▶ **REQUIRED WORK**
Reproduce the listing below without changes, except that pictures are left out.
■ ■ ■
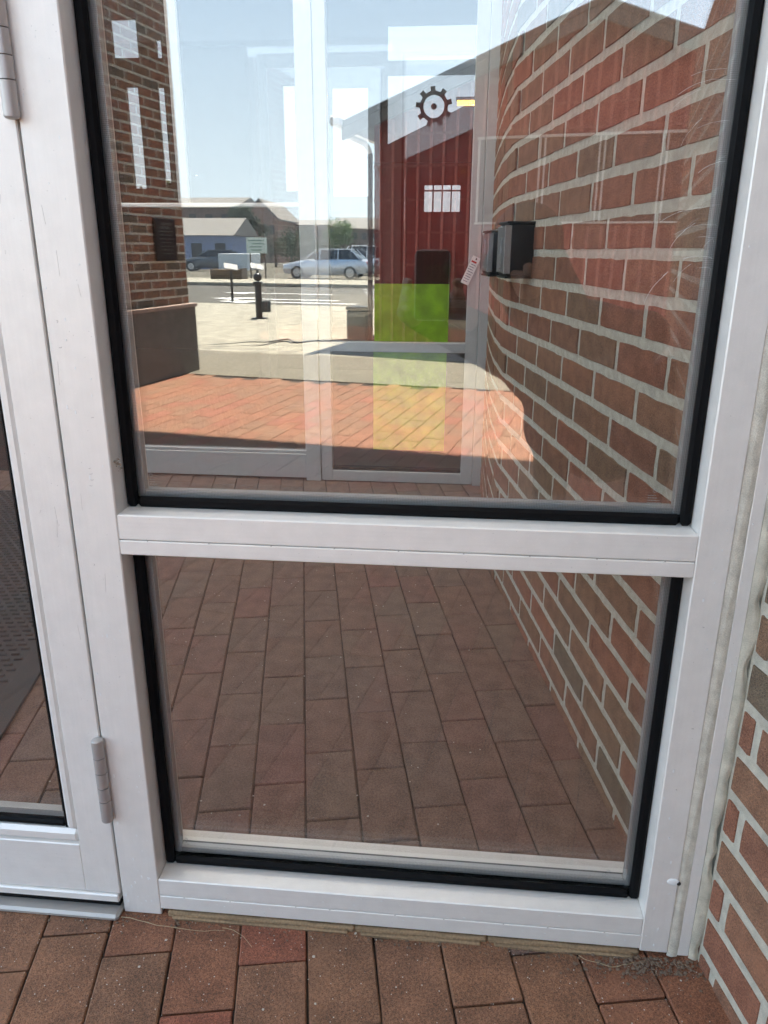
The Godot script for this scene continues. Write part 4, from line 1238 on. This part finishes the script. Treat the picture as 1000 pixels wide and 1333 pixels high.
func litter() -> void:
	# dirt and bits at the foot of the jamb and along the sill
	var d := begin()
	for i in 650:
		var x := 0.31 + rng.randfn() * 0.055
		var z := 0.004 + absf(rng.randfn()) * 0.020
		if x > 0.385 + 0.2 * z:
			continue
		add_box(d, Vector3(x, 0.0006 + rng.randf() * 0.0025, z), Vector3(1, 0.55, 1.2) * (0.0008 + 0.0042 * pow(rng.randf(), 3.0)), 0.0007, 0.0005, Basis(Vector3.UP, rng.randf() * TAU))
	for i in 420:
		add_box(d, Vector3(rng.randf_range(-0.62, 0.34), 0.0005, 0.004 + absf(rng.randfn()) * 0.012), Vector3.ONE * rng.randf_range(0.0008, 0.003), 0.0005, 0.0004, Basis(Vector3.UP, rng.randf() * TAU))
	var o := put("crumbled_dirt", done(d), mat(0.17, 0.12, 0.085, 0.95))
	o.set_meta("kind", "stuff")
	tag(o, "dark crumbled dirt gathered along the sill and jamb foot", "dirt")
	var s := begin()
	for i in 420:
		var z := rng.randf_range(0.0, 0.17)
		var x := rng.randf_range(-0.75, 0.38)
		var r := rng.randf_range(0.0003, 0.0009) * (2.2 if rng.randf() < 0.03 else 1.0)
		add_box(s, Vector3(x, 0.0008, z), Vector3(r * 2, r, r * 2), r * 0.4, r * 0.2)
	for i in 160:
		var z := rng.randf_range(-1.6, -0.13)
		var r := rng.randf_range(0.0006, 0.0018)
		add_box(s, Vector3(rng.randf_range(-0.8, 0.1), 0.0012, z), Vector3(r * 2, r, r * 2), r * 0.4, r * 0.2)
	var o2 := put("pale_grit", done(s), mat(0.5, 0.46, 0.40, 0.9))
	o2.set_meta("kind", "stuff")
	tag(o2, "pale sand grit scattered over the brick pavers", "grit")
	var straw := mat(0.40, 0.32, 0.2, 0.9)
	var c1 := []
	for i in 12:
		var u := i / 11.0
		c1.append(Vector3(-0.50 + 0.17 * u, 0.003 + 0.002 * sin(u * 5), 0.012 + 0.014 * sin(u * 2.6) + rng.randf_range(-0.0015, 0.0015)))
	tag(tube("straw", c1, 0.0006, straw, null, 5, 0.0003), "long dry straw lying beside the foot of the aluminium post", "straw")
	var c2 := []
	for i in 10:
		var u := i / 9.0
		c2.append(Vector3(-0.335 + 0.055 * u, 0.0025, 0.016 + 0.03 * u * u + rng.randf_range(-0.001, 0.001)))
	tag(tube("straw", c2, 0.0005, straw, null, 5, 0.0003), "short curved straw on the paver below the sill", "straw")
	var c3 := []
	for i in 10:
		var u := i / 9.0
		c3.append(Vector3(0.21 + 0.08 * u, 0.0035, 0.014 + 0.012 * sin(u * 3.0) + rng.randf_range(-0.002, 0.002)))
	tag(tube("straw", c3, 0.0005, straw, null, 5, 0.0003), "dry straw across the dirt at the right jamb foot", "straw")
	var web := begin()
	for i in 14:
		var q := Vector3(-0.4388 + rng.randf_range(0.001, 0.006), 0.735 + rng.randf_range(-0.008, 0.012), -0.014 + rng.randf_range(-0.005, 0.005))
		add_box(web, q, Vector3.ONE * rng.randf_range(0.001, 0.003), 0.0006, 0.0005, Basis.from_euler(Vector3(rng.randf(), rng.randf(), rng.randf()) * 3.0))
	tag(put("web_clump", done(web), mat(0.30, 0.25, 0.2, 0.95)), "tiny dusty web clump stuck on the post's inner side", "cobweb")

func _ready() -> void:
	rng.seed = 20240611
	var cam := Camera3D.new()
	cam.name = "camera"
	cam.fov = 67.367
	cam.near = 0.02
	cam.far = 1500.0
	cam.transform = Transform3D(Basis(Vector3(0.99536, 0.00418, -0.09615), Vector3(-0.03482, 0.94701, -0.31932), Vector3(0.08972, 0.32118, 0.94276)), Vector3(0, 1.0, 0.9127))
	add_child(cam)
	cam.current = true
	var env := Environment.new()
	env.background_mode = Environment.BG_SKY
	var sky := ProceduralSkyMaterial.new()
	sky.sky_top_color = Color(0.37, 0.555, 0.735)
	sky.sky_horizon_color = Color(0.84, 0.895, 0.905)
	sky.sky_curve = 0.25
	sky.sky_energy_multiplier = 0.80
	sky.ground_bottom_color = Color(0.35, 0.33, 0.30)
	sky.ground_horizon_color = Color(0.6, 0.6, 0.58)
	sky.sun_angle_max = 18.0
	sky.sun_curve = 0.12
	var wisps := noise(FastNoiseLite.TYPE_SIMPLEX, 0.011, 5, 31).get_seamless_image(1024, 512, false, false, 0.15, true)
	wisps.convert(Image.FORMAT_RGBA8)
	for y in 512:
		for x in 1024:
			var v := wisps.get_pixel((x + y / 3) % 1024, (y * 3) % 512).r
			wisps.set_pixel(x, y, Color(1, 1, 1, clampf((v - 0.45) * 0.5, 0.0, 0.16)))
	sky.sky_cover = ImageTexture.create_from_image(wisps)
	sky.sky_cover_modulate = Color(0.8, 0.8, 0.8, 0.8)
	env.sky = Sky.new()
	env.sky.sky_material = sky
	env.background_energy_multiplier = 1.0
	env.tonemap_mode = Environment.TONE_MAPPER_LINEAR
	env.tonemap_exposure = 8.0
	env.fog_enabled = true
	env.fog_density = 0.0008
	env.fog_light_color = Color(0.9, 0.95, 1.0)
	env.sdfgi_enabled = true
	env.ssao_enabled = true
	env.ssil_enabled = true
	var we := WorldEnvironment.new()
	we.name = "environment"
	we.environment = env
	add_child(we)
	var sun := DirectionalLight3D.new()
	sun.name = "sun"
	sun.light_color = Color(1.0, 0.95, 0.87)
	sun.light_energy = 1.6
	sun.light_angular_distance = 0.5
	sun.shadow_enabled = true
	sun.look_at_from_position(Vector3(0.055, 0.914, 0.40), Vector3.ZERO)
	add_child(sun)
	make_textures()
	make_materials()
	grounds()
	building()
	vestibule()
	lobby()
	storefront()
	entrance_door()
	brick_pier()
	barn()
	across_road()
	photographer()
	litter()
■ ■ ■
▶ **FULL ANSWER**
The Godot script for this scene continues. Write part 4, from line 1238 on. This part finishes the script. Treat the picture as 1000 pixels wide and 1333 pixels high.
func litter() -> void:
	# dirt and bits at the foot of the jamb and along the sill
	var d := begin()
	for i in 650:
		var x := 0.31 + rng.randfn() * 0.055
		var z := 0.004 + absf(rng.randfn()) * 0.020
		if x > 0.385 + 0.2 * z:
			continue
		add_box(d, Vector3(x, 0.0006 + rng.randf() * 0.0025, z), Vector3(1, 0.55, 1.2) * (0.0008 + 0.0042 * pow(rng.randf(), 3.0)), 0.0007, 0.0005, Basis(Vector3.UP, rng.randf() * TAU))
	for i in 420:
		add_box(d, Vector3(rng.randf_range(-0.62, 0.34), 0.0005, 0.004 + absf(rng.randfn()) * 0.012), Vector3.ONE * rng.randf_range(0.0008, 0.003), 0.0005, 0.0004, Basis(Vector3.UP, rng.randf() * TAU))
	var o := put("crumbled_dirt", done(d), mat(0.17, 0.12, 0.085, 0.95))
	o.set_meta("kind", "stuff")
	tag(o, "dark crumbled dirt gathered along the sill and jamb foot", "dirt")
	var s := begin()
	for i in 420:
		var z := rng.randf_range(0.0, 0.17)
		var x := rng.randf_range(-0.75, 0.38)
		var r := rng.randf_range(0.0003, 0.0009) * (2.2 if rng.randf() < 0.03 else 1.0)
		add_box(s, Vector3(x, 0.0008, z), Vector3(r * 2, r, r * 2), r * 0.4, r * 0.2)
	for i in 160:
		var z := rng.randf_range(-1.6, -0.13)
		var r := rng.randf_range(0.0006, 0.0018)
		add_box(s, Vector3(rng.randf_range(-0.8, 0.1), 0.0012, z), Vector3(r * 2, r, r * 2), r * 0.4, r * 0.2)
	var o2 := put("pale_grit", done(s), mat(0.5, 0.46, 0.40, 0.9))
	o2.set_meta("kind", "stuff")
	tag(o2, "pale sand grit scattered over the brick pavers", "grit")
	var straw := mat(0.40, 0.32, 0.2, 0.9)
	var c1 := []
	for i in 12:
		var u := i / 11.0
		c1.append(Vector3(-0.50 + 0.17 * u, 0.003 + 0.002 * sin(u * 5), 0.012 + 0.014 * sin(u * 2.6) + rng.randf_range(-0.0015, 0.0015)))
	tag(tube("straw", c1, 0.0006, straw, null, 5, 0.0003), "long dry straw lying beside the foot of the aluminium post", "straw")
	var c2 := []
	for i in 10:
		var u := i / 9.0
		c2.append(Vector3(-0.335 + 0.055 * u, 0.0025, 0.016 + 0.03 * u * u + rng.randf_range(-0.001, 0.001)))
	tag(tube("straw", c2, 0.0005, straw, null, 5, 0.0003), "short curved straw on the paver below the sill", "straw")
	var c3 := []
	for i in 10:
		var u := i / 9.0
		c3.append(Vector3(0.21 + 0.08 * u, 0.0035, 0.014 + 0.012 * sin(u * 3.0) + rng.randf_range(-0.002, 0.002)))
	tag(tube("straw", c3, 0.0005, straw, null, 5, 0.0003), "dry straw across the dirt at the right jamb foot", "straw")
	var web := begin()
	for i in 14:
		var q := Vector3(-0.4388 + rng.randf_range(0.001, 0.006), 0.735 + rng.randf_range(-0.008, 0.012), -0.014 + rng.randf_range(-0.005, 0.005))
		add_box(web, q, Vector3.ONE * rng.randf_range(0.001, 0.003), 0.0006, 0.0005, Basis.from_euler(Vector3(rng.randf(), rng.randf(), rng.randf()) * 3.0))
	tag(put("web_clump", done(web), mat(0.30, 0.25, 0.2, 0.95)), "tiny dusty web clump stuck on the post's inner side", "cobweb")

func _ready() -> void:
	rng.seed = 20240611
	var cam := Camera3D.new()
	cam.name = "camera"
	cam.fov = 67.367
	cam.near = 0.02
	cam.far = 1500.0
	cam.transform = Transform3D(Basis(Vector3(0.99536, 0.00418, -0.09615), Vector3(-0.03482, 0.94701, -0.31932), Vector3(0.08972, 0.32118, 0.94276)), Vector3(0, 1.0, 0.9127))
	add_child(cam)
	cam.current = true
	var env := Environment.new()
	env.background_mode = Environment.BG_SKY
	var sky := ProceduralSkyMaterial.new()
	sky.sky_top_color = Color(0.37, 0.555, 0.735)
	sky.sky_horizon_color = Color(0.84, 0.895, 0.905)
	sky.sky_curve = 0.25
	sky.sky_energy_multiplier = 0.80
	sky.ground_bottom_color = Color(0.35, 0.33, 0.30)
	sky.ground_horizon_color = Color(0.6, 0.6, 0.58)
	sky.sun_angle_max = 18.0
	sky.sun_curve = 0.12
	var wisps := noise(FastNoiseLite.TYPE_SIMPLEX, 0.011, 5, 31).get_seamless_image(1024, 512, false, false, 0.15, true)
	wisps.convert(Image.FORMAT_RGBA8)
	for y in 512:
		for x in 1024:
			var v := wisps.get_pixel((x + y / 3) % 1024, (y * 3) % 512).r
			wisps.set_pixel(x, y, Color(1, 1, 1, clampf((v - 0.45) * 0.5, 0.0, 0.16)))
	sky.sky_cover = ImageTexture.create_from_image(wisps)
	sky.sky_cover_modulate = Color(0.8, 0.8, 0.8, 0.8)
	env.sky = Sky.new()
	env.sky.sky_material = sky
	env.background_energy_multiplier = 1.0
	env.tonemap_mode = Environment.TONE_MAPPER_LINEAR
	env.tonemap_exposure = 8.0
	env.fog_enabled = true
	env.fog_density = 0.0008
	env.fog_light_color = Color(0.9, 0.95, 1.0)
	env.sdfgi_enabled = true
	env.ssao_enabled = true
	env.ssil_enabled = true
	var we := WorldEnvironment.new()
	we.name = "environment"
	we.environment = env
	add_child(we)
	var sun := DirectionalLight3D.new()
	sun.name = "sun"
	sun.light_color = Color(1.0, 0.95, 0.87)
	sun.light_energy = 1.6
	sun.light_angular_distance = 0.5
	sun.shadow_enabled = true
	sun.look_at_from_position(Vector3(0.055, 0.914, 0.40), Vector3.ZERO)
	add_child(sun)
	make_textures()
	make_materials()
	grounds()
	building()
	vestibule()
	lobby()
	storefront()
	entrance_door()
	brick_pier()
	barn()
	across_road()
	photographer()
	litter()